WHAT IS ASKED: Restate word for word the lines of the data below, from the first through the one that has "nt.links.new(src, r.inputs[0]); return".

RAW RECORDS:
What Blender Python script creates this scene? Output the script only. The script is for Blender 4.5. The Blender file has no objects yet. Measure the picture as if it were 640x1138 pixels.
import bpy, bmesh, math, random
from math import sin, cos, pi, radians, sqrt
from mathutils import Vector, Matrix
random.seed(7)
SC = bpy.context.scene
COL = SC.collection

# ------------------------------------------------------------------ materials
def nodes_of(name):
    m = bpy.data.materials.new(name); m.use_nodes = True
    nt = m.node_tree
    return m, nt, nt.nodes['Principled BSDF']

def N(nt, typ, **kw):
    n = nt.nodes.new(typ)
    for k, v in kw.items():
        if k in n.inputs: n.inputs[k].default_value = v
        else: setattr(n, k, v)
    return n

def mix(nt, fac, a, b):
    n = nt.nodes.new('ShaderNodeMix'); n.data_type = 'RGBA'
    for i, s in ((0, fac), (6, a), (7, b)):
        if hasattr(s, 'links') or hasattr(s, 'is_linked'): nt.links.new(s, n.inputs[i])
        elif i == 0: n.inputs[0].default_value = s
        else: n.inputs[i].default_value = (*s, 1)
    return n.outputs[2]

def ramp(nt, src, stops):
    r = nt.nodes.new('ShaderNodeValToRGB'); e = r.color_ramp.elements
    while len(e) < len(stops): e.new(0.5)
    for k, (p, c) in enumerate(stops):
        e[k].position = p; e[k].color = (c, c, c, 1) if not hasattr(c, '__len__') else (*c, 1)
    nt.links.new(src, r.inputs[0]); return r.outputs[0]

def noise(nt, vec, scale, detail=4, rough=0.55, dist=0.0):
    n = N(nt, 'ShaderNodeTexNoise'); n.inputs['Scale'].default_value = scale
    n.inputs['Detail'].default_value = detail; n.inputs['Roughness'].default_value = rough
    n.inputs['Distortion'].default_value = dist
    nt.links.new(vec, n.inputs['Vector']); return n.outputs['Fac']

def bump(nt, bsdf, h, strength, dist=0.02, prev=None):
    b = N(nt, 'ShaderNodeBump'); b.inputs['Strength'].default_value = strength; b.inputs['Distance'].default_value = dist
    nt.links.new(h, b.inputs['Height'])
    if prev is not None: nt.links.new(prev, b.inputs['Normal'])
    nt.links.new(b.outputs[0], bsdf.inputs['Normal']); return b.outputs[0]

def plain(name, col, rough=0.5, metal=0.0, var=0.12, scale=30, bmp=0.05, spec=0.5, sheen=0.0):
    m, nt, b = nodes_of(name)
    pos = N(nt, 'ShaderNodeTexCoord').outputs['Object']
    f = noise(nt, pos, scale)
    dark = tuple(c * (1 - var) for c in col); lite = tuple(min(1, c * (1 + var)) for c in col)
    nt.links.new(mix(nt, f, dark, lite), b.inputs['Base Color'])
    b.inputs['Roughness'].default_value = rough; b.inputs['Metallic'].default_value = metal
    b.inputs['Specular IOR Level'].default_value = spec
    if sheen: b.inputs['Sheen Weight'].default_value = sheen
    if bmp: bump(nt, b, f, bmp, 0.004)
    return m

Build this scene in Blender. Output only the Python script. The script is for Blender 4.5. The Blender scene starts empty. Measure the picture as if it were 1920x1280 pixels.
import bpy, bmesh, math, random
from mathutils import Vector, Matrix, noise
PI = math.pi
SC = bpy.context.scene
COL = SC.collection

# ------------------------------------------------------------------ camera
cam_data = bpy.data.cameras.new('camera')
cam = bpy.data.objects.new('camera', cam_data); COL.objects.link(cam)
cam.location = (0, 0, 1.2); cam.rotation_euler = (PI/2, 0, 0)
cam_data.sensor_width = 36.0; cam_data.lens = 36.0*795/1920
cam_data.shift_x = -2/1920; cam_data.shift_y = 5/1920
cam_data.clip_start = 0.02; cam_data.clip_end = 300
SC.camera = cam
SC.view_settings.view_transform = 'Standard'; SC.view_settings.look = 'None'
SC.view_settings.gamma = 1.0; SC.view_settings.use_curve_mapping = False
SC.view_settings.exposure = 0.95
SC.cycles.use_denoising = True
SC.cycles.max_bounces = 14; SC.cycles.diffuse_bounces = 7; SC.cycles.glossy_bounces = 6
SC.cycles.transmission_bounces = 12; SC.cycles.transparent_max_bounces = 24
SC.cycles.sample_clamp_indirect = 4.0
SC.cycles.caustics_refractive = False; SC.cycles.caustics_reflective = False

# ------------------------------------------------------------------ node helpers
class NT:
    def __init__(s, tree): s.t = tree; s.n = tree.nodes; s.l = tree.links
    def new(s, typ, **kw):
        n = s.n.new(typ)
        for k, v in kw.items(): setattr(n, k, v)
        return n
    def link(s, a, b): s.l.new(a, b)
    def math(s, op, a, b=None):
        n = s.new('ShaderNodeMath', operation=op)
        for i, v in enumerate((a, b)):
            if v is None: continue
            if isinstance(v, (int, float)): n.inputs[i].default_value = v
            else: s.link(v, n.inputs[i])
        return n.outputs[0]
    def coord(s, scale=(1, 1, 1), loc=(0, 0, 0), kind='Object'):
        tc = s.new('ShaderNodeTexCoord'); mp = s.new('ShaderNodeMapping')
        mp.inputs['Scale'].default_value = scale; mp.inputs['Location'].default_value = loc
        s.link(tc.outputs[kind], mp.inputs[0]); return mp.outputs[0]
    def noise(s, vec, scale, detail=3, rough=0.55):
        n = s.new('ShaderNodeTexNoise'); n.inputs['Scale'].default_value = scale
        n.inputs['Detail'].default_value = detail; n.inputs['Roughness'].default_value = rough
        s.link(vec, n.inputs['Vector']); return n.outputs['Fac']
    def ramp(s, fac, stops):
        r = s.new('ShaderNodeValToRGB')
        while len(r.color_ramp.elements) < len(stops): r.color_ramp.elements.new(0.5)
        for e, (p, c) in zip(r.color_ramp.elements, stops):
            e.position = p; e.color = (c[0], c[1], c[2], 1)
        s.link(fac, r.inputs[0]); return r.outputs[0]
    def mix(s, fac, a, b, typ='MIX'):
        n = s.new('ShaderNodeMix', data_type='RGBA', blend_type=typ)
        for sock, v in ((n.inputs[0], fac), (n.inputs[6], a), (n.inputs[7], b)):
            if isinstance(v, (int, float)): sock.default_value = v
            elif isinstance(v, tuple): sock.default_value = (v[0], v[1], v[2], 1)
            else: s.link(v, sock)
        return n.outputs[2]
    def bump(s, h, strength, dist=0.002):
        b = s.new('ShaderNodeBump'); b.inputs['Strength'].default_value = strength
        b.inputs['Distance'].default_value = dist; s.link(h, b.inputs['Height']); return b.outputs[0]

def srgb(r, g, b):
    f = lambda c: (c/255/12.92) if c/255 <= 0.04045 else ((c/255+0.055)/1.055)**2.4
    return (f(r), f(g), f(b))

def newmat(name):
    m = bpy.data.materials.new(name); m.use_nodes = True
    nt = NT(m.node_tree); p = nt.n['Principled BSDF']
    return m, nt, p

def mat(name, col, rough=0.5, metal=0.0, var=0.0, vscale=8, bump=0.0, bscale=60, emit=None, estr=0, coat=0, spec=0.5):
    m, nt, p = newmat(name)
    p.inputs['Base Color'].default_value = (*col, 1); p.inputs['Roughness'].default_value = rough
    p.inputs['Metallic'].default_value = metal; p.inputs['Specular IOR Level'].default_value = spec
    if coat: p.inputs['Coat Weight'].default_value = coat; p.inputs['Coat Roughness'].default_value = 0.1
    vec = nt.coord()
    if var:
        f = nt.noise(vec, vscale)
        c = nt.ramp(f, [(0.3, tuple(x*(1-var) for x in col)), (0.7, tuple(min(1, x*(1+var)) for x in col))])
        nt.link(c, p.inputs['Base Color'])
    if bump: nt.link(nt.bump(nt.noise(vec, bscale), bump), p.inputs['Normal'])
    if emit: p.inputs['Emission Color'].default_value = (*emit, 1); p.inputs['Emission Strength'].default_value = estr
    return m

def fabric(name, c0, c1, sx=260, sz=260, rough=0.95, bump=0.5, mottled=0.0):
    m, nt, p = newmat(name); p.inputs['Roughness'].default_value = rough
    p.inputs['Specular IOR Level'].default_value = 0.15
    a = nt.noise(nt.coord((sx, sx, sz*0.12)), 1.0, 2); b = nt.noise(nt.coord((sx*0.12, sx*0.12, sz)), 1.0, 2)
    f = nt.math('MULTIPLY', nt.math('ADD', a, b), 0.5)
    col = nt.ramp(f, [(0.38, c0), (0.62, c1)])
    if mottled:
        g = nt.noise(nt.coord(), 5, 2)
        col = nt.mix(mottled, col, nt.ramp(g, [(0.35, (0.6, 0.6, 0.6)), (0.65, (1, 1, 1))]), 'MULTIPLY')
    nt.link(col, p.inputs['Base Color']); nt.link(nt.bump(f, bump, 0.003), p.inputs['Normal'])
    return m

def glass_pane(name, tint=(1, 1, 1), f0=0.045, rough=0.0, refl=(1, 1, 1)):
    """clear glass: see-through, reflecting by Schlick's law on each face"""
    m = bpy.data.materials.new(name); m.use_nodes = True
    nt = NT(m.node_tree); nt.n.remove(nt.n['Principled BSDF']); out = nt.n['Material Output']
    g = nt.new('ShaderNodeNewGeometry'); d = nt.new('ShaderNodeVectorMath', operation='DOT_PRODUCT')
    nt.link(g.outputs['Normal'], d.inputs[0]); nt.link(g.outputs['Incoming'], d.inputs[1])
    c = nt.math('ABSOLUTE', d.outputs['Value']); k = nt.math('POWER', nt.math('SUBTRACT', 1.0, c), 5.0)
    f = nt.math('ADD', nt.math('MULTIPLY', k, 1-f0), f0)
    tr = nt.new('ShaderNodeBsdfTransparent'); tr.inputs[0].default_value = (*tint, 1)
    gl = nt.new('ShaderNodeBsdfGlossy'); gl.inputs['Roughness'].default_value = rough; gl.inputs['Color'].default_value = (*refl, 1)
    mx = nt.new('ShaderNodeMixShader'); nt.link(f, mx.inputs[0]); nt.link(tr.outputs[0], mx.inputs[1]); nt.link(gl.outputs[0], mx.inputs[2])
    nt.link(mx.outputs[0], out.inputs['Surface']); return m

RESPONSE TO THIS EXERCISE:
What Blender Python script creates this scene? Output the script only. The script is for Blender 4.5. The Blender file has no objects yet. Measure the picture as if it were 640x1138 pixels.
import bpy, bmesh, math, random
from math import sin, cos, pi, radians, sqrt
from mathutils import Vector, Matrix
random.seed(7)
SC = bpy.context.scene
COL = SC.collection

# ------------------------------------------------------------------ materials
def nodes_of(name):
    m = bpy.data.materials.new(name); m.use_nodes = True
    nt = m.node_tree
    return m, nt, nt.nodes['Principled BSDF']

def N(nt, typ, **kw):
    n = nt.nodes.new(typ)
    for k, v in kw.items():
        if k in n.inputs: n.inputs[k].default_value = v
        else: setattr(n, k, v)
    return n

def mix(nt, fac, a, b):
    n = nt.nodes.new('ShaderNodeMix'); n.data_type = 'RGBA'
    for i, s in ((0, fac), (6, a), (7, b)):
        if hasattr(s, 'links') or hasattr(s, 'is_linked'): nt.links.new(s, n.inputs[i])
        elif i == 0: n.inputs[0].default_value = s
        else: n.inputs[i].default_value = (*s, 1)
    return n.outputs[2]

def ramp(nt, src, stops):
    r = nt.nodes.new('ShaderNodeValToRGB'); e = r.color_ramp.elements
    while len(e) < len(stops): e.new(0.5)
    for k, (p, c) in enumerate(stops):
        e[k].position = p; e[k].color = (c, c, c, 1) if not hasattr(c, '__len__') else (*c, 1)
    nt.links.new(src, r.inputs[0]); return r.outputs[0]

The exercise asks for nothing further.